Yazar Doğan Gürpınar’ın ‘Düne Veda’ adlı kitabı Etkileşim Yayınlarından çıktı. Doğan Gürpınar, kitabında 1980-2010 döneminde Türkiye’de Liberalizm’i ve onunla iç içe geçen demokratlığı ele aldığını belirterek, “Bu iki kavramı hem bir arada ve bağlantıları ile okumaya hem de iki kavram arasında nüansları itina ile vurgulama gayretindeyiz.” dedi.
Gürpınar, “Türkiye’de Liberalizm varlığından çok yokluğu ile malul bir ideoloji olmakla kitapta bu akım ve demokratlık da kendine özgü serencamı ve tezahürleri göz önüne alınmaktadır.” ifadesini kullandı. Gürpınar, şöyle devam etti:
“Demokratlık çok parti siyasetinin gelişemediği, otoriteryen rejimlerin tahakküm ettiği ve dolayısıyla siyasi mücadelenin herhangi bir ideolojiyi tatbik etmeye yönelik olmaktan çok, siyasi alanın özgürlük ve demokrasi taraftarlarıyla otoriteryen müesses nizamların savunucuları arasında temayüz ettiği ve soyut tanımlanmış özgürlüğe kavuşmanın, ana ve önemli siyasi gündem olduğu konjonktürlerde anlamlıdır. Bu da politika öncesi bir evreye referans verir.”
Demokratlığın demokrasiyi savunmayı ve çoğulculuğu esas aldığını aktaran Gürpınar, şunları kaydetti:
“Ancak ideolojilerin sonu masum ve nötr bir gözlemden ibaret değildir ve Daniel Bell’den Francis Fukuyama’ya ideolojinin sonunu ilan eden her isim yeni konsensüsün merkezini çok ayrı noktalarda işaretlemişlerdir. Bu kitapta demokratlık Türkiye’nin kendi şartları ve dinamiklerinde üretilmiş bir Liberalizm olarak değerlendirilmektedir. Solun geçerli bir rakip ve ideoloji olarak ortaya çıkmasının ise demokratlar için bir kaçış alanı yarattığına kanaat getirilmekte ve bu şekilde Liberalizm etiketinden, kendi nazarlarında uzak durarak temiz kalmayı başardıkları varsayılmaktadır.”
Gürpınar, “Bu kitap boyunca gösterilmeye çalışılacaktır ki Liberalizm Türkiye’de gerek sağda, gerek de solda negatif yüklü bir kavram ve değer olduğundan Liberalizm özellikle sol kökenli yeni entelijansiya tarafından bir öz tanım olarak benimsenmeyecek, bir nevi Liberal kavramını sahiplenmek kendi anlam dünyaları ve geçmişleriyle uyumsuz addedilerek sakınılacaktır.

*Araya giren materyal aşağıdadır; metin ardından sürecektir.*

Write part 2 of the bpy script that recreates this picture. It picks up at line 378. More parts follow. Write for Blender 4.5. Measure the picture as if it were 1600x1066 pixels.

Aynı zamanda sol geçmişlerinin anlam dünyası üzerinden demokrat kavramını adeta kendi kendini açıklarmışçasına kullanmayı tercih edecektir.” dedi.
Doğan Gürpınar, Türkiye’nin entelektüel hayatına ve siyaset dünyasına demokratlığın 2000’lerden önce muğlak bir terim olarak girdiğini vurgularken, “2000’lerin ikinci yarısında somutlaşmış bir tabir olarak belirli bir ideolojik siyasi çizgiyi nimsemiş bir entelektüel çevreyi tanımlar şekilde kullanımı yaygınlaştı. Biz ise bu kitapta demokratlık kavramından hareketle, 2000’lerdeki bu Türkiye’ye özgü siyasal ve ideolojik pozisyonun oluşum ve gelişim sürecindeki izleklerin izini sürmeyi hedefledik.” açıklamalarında bulundu.